Nel piccolo comune abruzzese, due candidati sindaco ottengono lo stesso numero di voti, mentre la presenza massiccia di agenti penitenziari tra i candidati solleva interrogativi sulle norme elettorali.
Nel suggestivo borgo montano di Bisegna, situato nel cuore del Parco Nazionale d'Abruzzo, Lazio e Molise, si è verificato un evento elettorale senza precedenti: i due principali candidati alla carica di sindaco, Maurizio Conte e Donato Buccini, hanno ottenuto esattamente 83 voti ciascuno, su un totale di 212 abitanti. Con due schede annullate e un solo voto disperso tra le altre 23 liste, si rende necessario un ballottaggio, previsto per l'8 e 9 giugno .
La particolarità di questa tornata elettorale non si esaurisce nella parità di voti. Il comune ha registrato la presentazione di ben 25 liste, un numero sorprendente se rapportato alla popolazione residente. Di queste, 21 sono state promosse da agenti della polizia penitenziaria, provenienti da diverse regioni italiane. La motivazione principale risiede nella possibilità, per i membri delle forze dell'ordine, di usufruire di un mese di aspettativa retribuita per partecipare alla campagna elettorale, come previsto dalla normativa vigente.
Questa situazione ha sollevato un acceso dibattito a livello nazionale. L'ex parlamentare Gianni Melilla ha definito il fenomeno come un "comportamento scorretto permesso da una legislazione che non ha alcuna giustificazione", sottolineando la necessità di riformare le norme che regolano le candidature nei piccoli comuni. Melilla aveva già presentato in passato proposte di legge per abolire questo privilegio, senza però ottenere risultati concreti .

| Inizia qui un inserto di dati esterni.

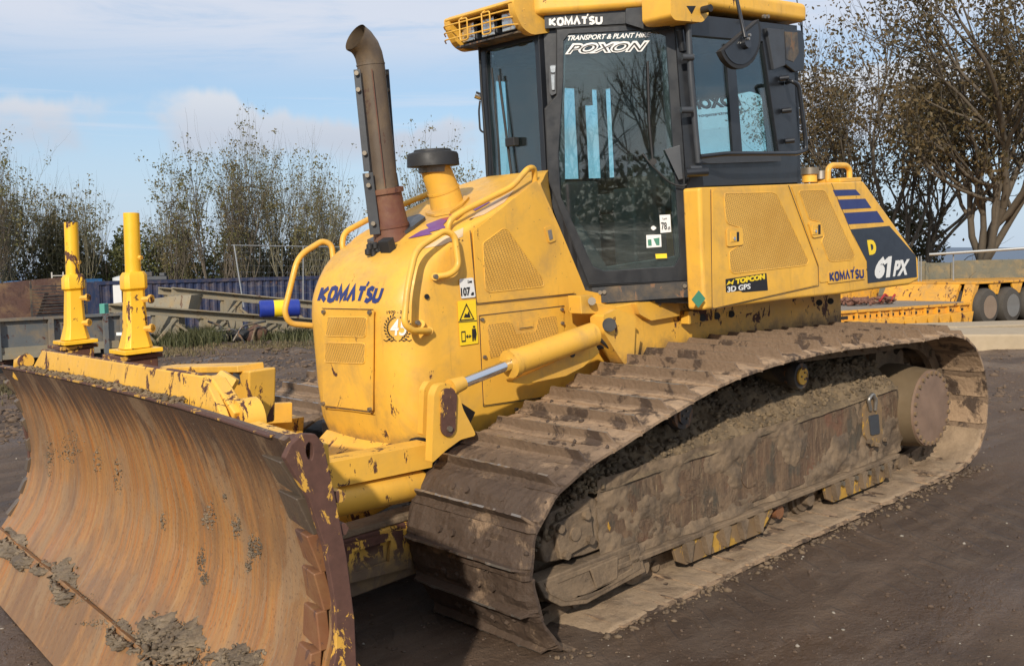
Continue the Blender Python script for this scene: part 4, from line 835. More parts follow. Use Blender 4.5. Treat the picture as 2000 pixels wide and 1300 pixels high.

Il caso di Bisegna evidenzia una falla nel sistema elettorale italiano, dove la normativa, pensata per favorire la partecipazione democratica, può essere sfruttata per ottenere benefici personali, come l'aspettativa retribuita. La presenza massiccia di candidati non residenti rischia di distorcere la rappresentanza locale e solleva interrogativi sulla legittimità di tali candidature.